Krzysiek, Kamil z Justyną, Wiesiek, Wojtek, Michał i ja wyruszyliśmy wspólnie z Nowego Dworu Gd. Podróż odbyła się malowniczymi drogami Warmii i Mazur z przerwą na posiłek i tankowanie motocykli. Bramy ośrodka Ostrów Pieckowski przekroczyliśmy we czwartek około godz.19.00. Maszyny nie zawiodły. W piątek odbył się 160km rajd wg itinerera. W końcu organizatorzy uszanowali właścicieli bardziej leciwych i kolekcjonerskich maszyn i rajd nie był typowo terenowy, więc każdy mógł wziąć w nim udział bez ryzyka uszkodzenia motocykla. Brawo! Wreszcie ktoś zauważył, że nie wszyscy są miłośnikami taplania się w błocie.
Sobota była ciekawie zaplanowana. Około 9.00 wyjechaliśmy na rynek do Mikołajek. Odbyła się tam tradycyjna gymkhana, był też czas na relaksującą „kawkę”. Około 12.00 odbyły się wyścigi na rally-crossowym torze w Mikołajkach.
Uważam, że był to najlepszy Rotor z tych, w których brałem udział w ciągu ostatnich kilku lat; Ośrodek był pięknie położony i w dobrym standardzie, z dobrym dojazdem. Rajd był odpowiednio zaplanowany i przeprowadzony i przeznaczony nie tylko dla wojskowych zaprzęgów.

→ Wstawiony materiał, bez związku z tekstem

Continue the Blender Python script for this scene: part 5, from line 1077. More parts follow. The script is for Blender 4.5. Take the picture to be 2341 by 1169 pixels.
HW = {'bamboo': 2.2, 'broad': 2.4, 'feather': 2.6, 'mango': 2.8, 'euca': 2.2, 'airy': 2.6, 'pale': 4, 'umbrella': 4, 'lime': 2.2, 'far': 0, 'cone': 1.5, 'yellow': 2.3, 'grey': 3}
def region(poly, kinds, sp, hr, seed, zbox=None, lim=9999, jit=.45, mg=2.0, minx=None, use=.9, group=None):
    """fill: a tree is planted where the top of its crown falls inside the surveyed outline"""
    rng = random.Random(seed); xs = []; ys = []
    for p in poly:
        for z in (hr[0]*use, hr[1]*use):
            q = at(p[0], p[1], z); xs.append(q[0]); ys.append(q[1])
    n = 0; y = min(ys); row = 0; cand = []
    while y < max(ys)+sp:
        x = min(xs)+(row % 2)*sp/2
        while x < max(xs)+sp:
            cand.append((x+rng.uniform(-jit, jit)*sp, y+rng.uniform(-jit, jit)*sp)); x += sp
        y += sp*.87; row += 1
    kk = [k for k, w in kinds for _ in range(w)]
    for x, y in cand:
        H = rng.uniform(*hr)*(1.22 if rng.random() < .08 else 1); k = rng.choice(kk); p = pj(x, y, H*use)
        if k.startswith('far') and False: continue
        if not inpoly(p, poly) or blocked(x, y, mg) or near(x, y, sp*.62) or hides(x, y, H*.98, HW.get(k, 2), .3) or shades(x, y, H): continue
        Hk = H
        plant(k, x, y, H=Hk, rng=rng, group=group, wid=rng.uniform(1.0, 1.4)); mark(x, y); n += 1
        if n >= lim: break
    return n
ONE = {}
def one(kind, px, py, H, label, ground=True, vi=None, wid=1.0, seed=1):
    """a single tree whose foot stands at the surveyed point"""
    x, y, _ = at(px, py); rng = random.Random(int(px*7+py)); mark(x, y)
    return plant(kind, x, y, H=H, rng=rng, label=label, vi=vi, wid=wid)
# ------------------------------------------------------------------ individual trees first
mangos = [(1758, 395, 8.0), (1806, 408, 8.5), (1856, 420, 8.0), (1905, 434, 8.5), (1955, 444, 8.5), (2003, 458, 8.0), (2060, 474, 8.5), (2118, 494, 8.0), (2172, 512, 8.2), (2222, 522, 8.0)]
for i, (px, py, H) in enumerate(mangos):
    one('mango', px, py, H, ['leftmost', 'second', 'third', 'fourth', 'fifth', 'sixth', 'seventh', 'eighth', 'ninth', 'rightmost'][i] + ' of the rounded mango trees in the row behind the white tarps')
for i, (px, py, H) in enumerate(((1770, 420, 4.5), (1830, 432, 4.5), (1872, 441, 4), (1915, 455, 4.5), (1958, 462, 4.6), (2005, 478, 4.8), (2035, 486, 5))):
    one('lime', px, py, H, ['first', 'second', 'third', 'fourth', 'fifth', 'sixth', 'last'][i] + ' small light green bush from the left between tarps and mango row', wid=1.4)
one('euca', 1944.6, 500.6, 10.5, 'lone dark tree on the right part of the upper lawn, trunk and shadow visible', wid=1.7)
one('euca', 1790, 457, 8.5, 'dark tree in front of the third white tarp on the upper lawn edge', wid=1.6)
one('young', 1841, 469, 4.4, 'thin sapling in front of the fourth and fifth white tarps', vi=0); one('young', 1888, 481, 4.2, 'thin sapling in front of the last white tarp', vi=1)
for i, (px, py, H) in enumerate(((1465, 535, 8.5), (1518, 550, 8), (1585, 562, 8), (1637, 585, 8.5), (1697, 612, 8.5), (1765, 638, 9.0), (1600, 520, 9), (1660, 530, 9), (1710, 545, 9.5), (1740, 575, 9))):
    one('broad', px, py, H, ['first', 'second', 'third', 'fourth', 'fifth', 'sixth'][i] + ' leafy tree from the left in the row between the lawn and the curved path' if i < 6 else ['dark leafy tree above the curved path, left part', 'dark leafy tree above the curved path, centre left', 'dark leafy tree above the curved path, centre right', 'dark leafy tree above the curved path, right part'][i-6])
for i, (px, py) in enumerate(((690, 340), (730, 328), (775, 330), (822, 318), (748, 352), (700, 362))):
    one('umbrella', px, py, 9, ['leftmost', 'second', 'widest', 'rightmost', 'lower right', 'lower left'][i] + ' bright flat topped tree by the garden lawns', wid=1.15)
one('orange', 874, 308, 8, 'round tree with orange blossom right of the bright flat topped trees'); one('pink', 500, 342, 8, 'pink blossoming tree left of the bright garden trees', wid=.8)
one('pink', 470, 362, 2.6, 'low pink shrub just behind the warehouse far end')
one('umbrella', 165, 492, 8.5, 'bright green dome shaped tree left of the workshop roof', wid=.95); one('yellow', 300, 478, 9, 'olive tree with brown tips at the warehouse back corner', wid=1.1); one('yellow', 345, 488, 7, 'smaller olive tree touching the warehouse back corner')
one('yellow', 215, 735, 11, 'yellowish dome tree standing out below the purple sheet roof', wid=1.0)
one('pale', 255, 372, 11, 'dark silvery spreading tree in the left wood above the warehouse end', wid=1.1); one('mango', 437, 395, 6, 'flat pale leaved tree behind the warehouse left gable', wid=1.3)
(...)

Mikołajki były dobrym pomysłem na sobotę.
W zlocie udział wzięło ponad 250 pojazdów w tym ciekawe motocykle przedwojenne i klasyczne oraz niezliczona ilość starej „Japonii” oraz tzw. demoludów, wśród których tradycyjnie prym wiodły rosyjskie zaprzęgi oraz lekkie, dwusuwowe motocykle polskiej produkcji.
Z Pomorza przyjechało wielu znajomych i kolegów, wszyscy dobrze się bawiliśmy. Pogoda była dobra, nastroje znakomite. Spotkanie po latach się udało.
Wierzę, że ten udany Rotor to nie przypadek a załoga rotorowa pójdzie za ciosem i kolejne edycje też będą zorganizowane w podobny sposób.
Dziękujemy organizatorom i wszystkim współuczestnikom imprezy.